Repeat the listing exactly as given, omitting every image.

Stored dataset items

^^^^^^^^^^^^^^^^

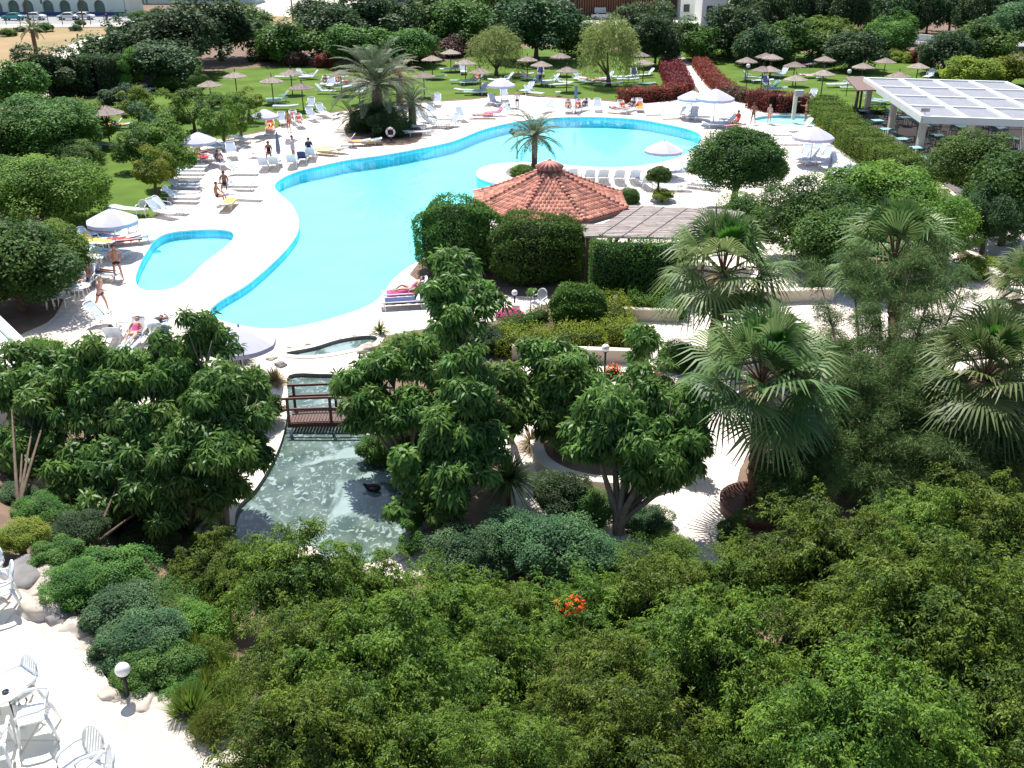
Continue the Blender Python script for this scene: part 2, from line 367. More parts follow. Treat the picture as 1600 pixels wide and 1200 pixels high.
def crazymat():
    m, n, p = newmat('crazy_paving'); tc = n.nodes.new('ShaderNodeTexCoord')
    v = n.nodes.new('ShaderNodeTexVoronoi'); v.inputs['Scale'].default_value = 3.2; v2 = n.nodes.new('ShaderNodeTexVoronoi'); v2.feature = 'DISTANCE_TO_EDGE'; v2.inputs['Scale'].default_value = 3.2
    n.links.new(tc.outputs['Object'], v.inputs[0]); n.links.new(tc.outputs['Object'], v2.inputs[0])
    r = n.nodes.new('ShaderNodeValToRGB'); e = r.color_ramp.elements; e[0].color = (.47, .37, .30, 1); e[1].color = (.72, .67, .58, 1)
    n.links.new(v.outputs['Color'], r.inputs[0])
    r2 = n.nodes.new('ShaderNodeValToRGB'); e = r2.color_ramp.elements; e[0].position = .02; e[1].position = .05; e[0].color = (0, 0, 0, 1)
    n.links.new(v2.outputs[0], r2.inputs[0]); mx = n.nodes.new('ShaderNodeMixRGB'); mx.inputs[1].default_value = (.52, .46, .39, 1)
    n.links.new(r2.outputs[0], mx.inputs[0]); n.links.new(r.outputs[0], mx.inputs[2]); n.links.new(mx.outputs[0], p.inputs['Base Color'])
    bp = n.nodes.new('ShaderNodeBump'); bp.inputs['Strength'].default_value = .6; bp.inputs['Distance'].default_value = .03
    n.links.new(r2.outputs[0], bp.inputs['Height']); n.links.new(bp.outputs[0], p.inputs['Normal']); p.inputs['Roughness'].default_value = .85
    return m
M['crazy'] = crazymat()

# ------------------------------------------------------------------ the ground, pools and paths
POOL = wpoly([(328,487),(345,501),(395,513),(445,514),(490,506),(540,492),(580,476),(600,458),(612,440),(630,424),(655,408),(700,385),(760,350),(790,322),(800,302),(785,290),(762,284),(746,276),(748,265),(775,257),(820,254),(870,257),(915,261),(960,262),(1005,259),(1050,250),(1078,238),(1094,222),(1094,210),(1072,201),(1040,194),(1000,187),(950,183.5),(900,183),(860,184.5),(809,190),(773,197.5),(745,206),(707,221),(651,233),(595,243),(544,250),(502,259),(465,268),(437,281),(429,293),(440,306),(456,321),(466,342),(465,364),(448,389),(420,417),(385,446),(345,470)], 0, 4)
KID = wpoly([(212,440),(216,420),(228,396),(244,374),(266,364),(300,360),(340,359),(362,363),(364,374),(348,390),(318,413),(290,440),(262,453),(225,454)], 0, 5)
POND = wpoly([(452,588),(500,586),(535,590),(550,620),(562,660),(580,692),(606,725),(640,765),(668,800),(672,830),(640,858),(590,880),(540,882),(490,876),(430,868),(388,858),(368,835),(372,795),(400,765),(425,725),(440,690),(448,655),(450,620)], 0, 4)
POND2 = wpoly([(446,553),(490,544),(530,532),(572,526),(590,530),(575,542),(545,548),(520,553),(480,557)], 0, 4)
HOT = [(at(1236,188).x+3.1*math.cos(a), at(1236,188).y+2.5*math.sin(a)) for a in [2*PI*i/40 for i in range(40)]]
sheet('ground', [(-1500,-60),(1500,-60),(1500,2500),(-1500,2500)], 0, M['soil'], [POOL, KID, POND, POND2, HOT])
DECK = wpoly([(-120,640),(-40,560),(40,520),(85,495),(110,440),(125,385),(150,357),(200,345),(245,338),(262,318),(270,290),(278,250),(300,236),(360,217),(420,205),(445,196),(480,186),(540,174),(600,166),(680,160),(740,156),(800,149),(870,154),(940,158),(1000,162),(1060,156),(1092,148),(1085,132),(1062,105),(1038,84),(1050,79),(1085,102),(1108,130),(1130,150),(1165,162),(1210,170),(1240,170),(1280,174),(1300,188),(1330,222),(1380,265),(1440,290),(1500,300),(1700,320),(1950,480),(2100,800),(1500,860),(1200,885),(1000,880),(800,870),(700,875),(660,900),(600,905),(480,900),(400,885),(355,850),(345,790),(250,720),(150,670),(0,660)], 0, 3)
sheet('pool_deck', DECK, .02, M['deck'], [POOL, KID, POND, POND2, HOT])
for nm, P_, dep in (('pool', POOL, .85), ('paddling_pool', KID, .45), ('whirlpool', HOT, .22)):
    ring(nm+'_coping', offset(P_, .32), P_, .028, .034, M['coping'])
    ring(nm+'_coping_edge', P_, P_, .034, -.05, M['coping'])
    ring(nm+'_wall', P_, P_, -.05, -dep, M['pool_tile'])
    fl = sheet(nm+'_floor', P_, -dep, M['pool_floor'])
    if nm == 'pool':       # shallow at the near and left side
        for v in fl.data.vertices:
            t = min(1, max(0, (v.co.y-56)/14)); v.co.z = -(.36+.5*t*t*(3-2*t))
    if nm == 'pool': dep = .36
    if nm == 'whirlpool': fl.data.materials[0] = M['coping']
    sheet(nm+'_water', P_, -.13, M['water'])
for P_ in (POND, POND2):
    ring('pond_kerb', offset(P_, .28), P_, .05, .05, M['lintel'])
    ring('pond_kerb_outside', offset(P_, .28), offset(P_, .28), .05, 0, M['lintel'])
    ring('pond_bank', P_, P_, .05, -.3, M['darkrock'])
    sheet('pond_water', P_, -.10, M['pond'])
LAWN = wpoly([(60,330),(120,345),(200,352),(262,322),(272,288),(280,248),(302,233),(360,214),(420,202),(445,193),(480,183),(540,171),(600,163),(680,157),(740,153),(800,146),(870,151),(940,155),(1000,159),(1060,153),(1088,146),(1080,132),(1058,107),(1040,90),(1000,84),(900,72),(780,80),(700,95),(600,98),(500,100),(420,104),(330,112),(280,128),(220,142),(120,155),(60,175),(30,240)], 0, 3)
LAWN2 = wpoly([(1055,79),(1090,101),(1112,128),(1133,148),(1168,159),(1210,167),(1240,167),(1285,172),(1330,176),(1500,178),(1700,180),(1700,140),(1600,120),(1480,104),(1350,88),(1200,80),(1120,76)], 0, 3)
sheet('lawn', LAWN, .012, M['lawn']); sheet('lawn', LAWN2, .016, M['lawn'])
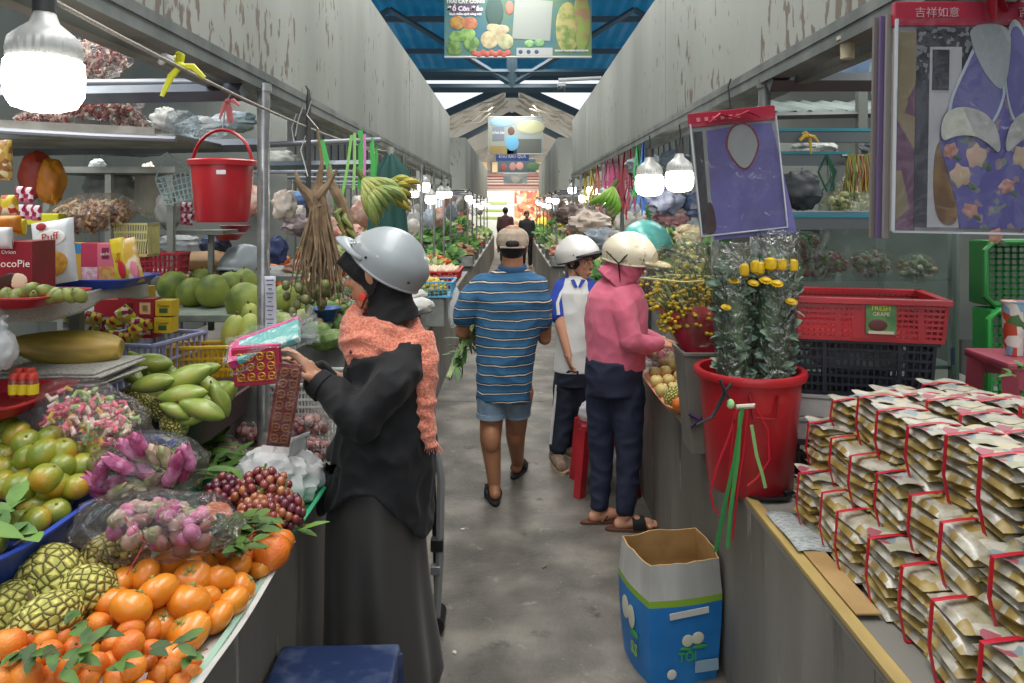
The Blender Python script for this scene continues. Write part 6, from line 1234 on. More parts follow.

^^^^^^^^^^^^^^^^

> **Answer to this task**:
Continue the Blender Python script for this scene: part 2, from line 367. More parts follow. Treat the picture as 1600 pixels wide and 1200 pixels high.
def crazymat():
    m, n, p = newmat('crazy_paving'); tc = n.nodes.new('ShaderNodeTexCoord')
    v = n.nodes.new('ShaderNodeTexVoronoi'); v.inputs['Scale'].default_value = 3.2; v2 = n.nodes.new('ShaderNodeTexVoronoi'); v2.feature = 'DISTANCE_TO_EDGE'; v2.inputs['Scale'].default_value = 3.2
    n.links.new(tc.outputs['Object'], v.inputs[0]); n.links.new(tc.outputs['Object'], v2.inputs[0])
    r = n.nodes.new('ShaderNodeValToRGB'); e = r.color_ramp.elements; e[0].color = (.47, .37, .30, 1); e[1].color = (.72, .67, .58, 1)
    n.links.new(v.outputs['Color'], r.inputs[0])
    r2 = n.nodes.new('ShaderNodeValToRGB'); e = r2.color_ramp.elements; e[0].position = .02; e[1].position = .05; e[0].color = (0, 0, 0, 1)
    n.links.new(v2.outputs[0], r2.inputs[0]); mx = n.nodes.new('ShaderNodeMixRGB'); mx.inputs[1].default_value = (.52, .46, .39, 1)
    n.links.new(r2.outputs[0], mx.inputs[0]); n.links.new(r.outputs[0], mx.inputs[2]); n.links.new(mx.outputs[0], p.inputs['Base Color'])
    bp = n.nodes.new('ShaderNodeBump'); bp.inputs['Strength'].default_value = .6; bp.inputs['Distance'].default_value = .03
    n.links.new(r2.outputs[0], bp.inputs['Height']); n.links.new(bp.outputs[0], p.inputs['Normal']); p.inputs['Roughness'].default_value = .85
    return m
M['crazy'] = crazymat()

# ------------------------------------------------------------------ the ground, pools and paths
POOL = wpoly([(328,487),(345,501),(395,513),(445,514),(490,506),(540,492),(580,476),(600,458),(612,440),(630,424),(655,408),(700,385),(760,350),(790,322),(800,302),(785,290),(762,284),(746,276),(748,265),(775,257),(820,254),(870,257),(915,261),(960,262),(1005,259),(1050,250),(1078,238),(1094,222),(1094,210),(1072,201),(1040,194),(1000,187),(950,183.5),(900,183),(860,184.5),(809,190),(773,197.5),(745,206),(707,221),(651,233),(595,243),(544,250),(502,259),(465,268),(437,281),(429,293),(440,306),(456,321),(466,342),(465,364),(448,389),(420,417),(385,446),(345,470)], 0, 4)
KID = wpoly([(212,440),(216,420),(228,396),(244,374),(266,364),(300,360),(340,359),(362,363),(364,374),(348,390),(318,413),(290,440),(262,453),(225,454)], 0, 5)
POND = wpoly([(452,588),(500,586),(535,590),(550,620),(562,660),(580,692),(606,725),(640,765),(668,800),(672,830),(640,858),(590,880),(540,882),(490,876),(430,868),(388,858),(368,835),(372,795),(400,765),(425,725),(440,690),(448,655),(450,620)], 0, 4)
POND2 = wpoly([(446,553),(490,544),(530,532),(572,526),(590,530),(575,542),(545,548),(520,553),(480,557)], 0, 4)
HOT = [(at(1236,188).x+3.1*math.cos(a), at(1236,188).y+2.5*math.sin(a)) for a in [2*PI*i/40 for i in range(40)]]
sheet('ground', [(-1500,-60),(1500,-60),(1500,2500),(-1500,2500)], 0, M['soil'], [POOL, KID, POND, POND2, HOT])
DECK = wpoly([(-120,640),(-40,560),(40,520),(85,495),(110,440),(125,385),(150,357),(200,345),(245,338),(262,318),(270,290),(278,250),(300,236),(360,217),(420,205),(445,196),(480,186),(540,174),(600,166),(680,160),(740,156),(800,149),(870,154),(940,158),(1000,162),(1060,156),(1092,148),(1085,132),(1062,105),(1038,84),(1050,79),(1085,102),(1108,130),(1130,150),(1165,162),(1210,170),(1240,170),(1280,174),(1300,188),(1330,222),(1380,265),(1440,290),(1500,300),(1700,320),(1950,480),(2100,800),(1500,860),(1200,885),(1000,880),(800,870),(700,875),(660,900),(600,905),(480,900),(400,885),(355,850),(345,790),(250,720),(150,670),(0,660)], 0, 3)
sheet('pool_deck', DECK, .02, M['deck'], [POOL, KID, POND, POND2, HOT])
for nm, P_, dep in (('pool', POOL, .85), ('paddling_pool', KID, .45), ('whirlpool', HOT, .22)):
    ring(nm+'_coping', offset(P_, .32), P_, .028, .034, M['coping'])
    ring(nm+'_coping_edge', P_, P_, .034, -.05, M['coping'])
    ring(nm+'_wall', P_, P_, -.05, -dep, M['pool_tile'])
    fl = sheet(nm+'_floor', P_, -dep, M['pool_floor'])
    if nm == 'pool':       # shallow at the near and left side
        for v in fl.data.vertices:
            t = min(1, max(0, (v.co.y-56)/14)); v.co.z = -(.36+.5*t*t*(3-2*t))
    if nm == 'pool': dep = .36
    if nm == 'whirlpool': fl.data.materials[0] = M['coping']
    sheet(nm+'_water', P_, -.13, M['water'])
for P_ in (POND, POND2):
    ring('pond_kerb', offset(P_, .28), P_, .05, .05, M['lintel'])
    ring('pond_kerb_outside', offset(P_, .28), offset(P_, .28), .05, 0, M['lintel'])
    ring('pond_bank', P_, P_, .05, -.3, M['darkrock'])
    sheet('pond_water', P_, -.10, M['pond'])
LAWN = wpoly([(60,330),(120,345),(200,352),(262,322),(272,288),(280,248),(302,233),(360,214),(420,202),(445,193),(480,183),(540,171),(600,163),(680,157),(740,153),(800,146),(870,151),(940,155),(1000,159),(1060,153),(1088,146),(1080,132),(1058,107),(1040,90),(1000,84),(900,72),(780,80),(700,95),(600,98),(500,100),(420,104),(330,112),(280,128),(220,142),(120,155),(60,175),(30,240)], 0, 3)
LAWN2 = wpoly([(1055,79),(1090,101),(1112,128),(1133,148),(1168,159),(1210,167),(1240,167),(1285,172),(1330,176),(1500,178),(1700,180),(1700,140),(1600,120),(1480,104),(1350,88),(1200,80),(1120,76)], 0, 3)
sheet('lawn', LAWN, .012, M['lawn']); sheet('lawn', LAWN2, .016, M['lawn'])
The Blender Python script for this scene continues. Write part 6, from line 1234 on. More parts follow.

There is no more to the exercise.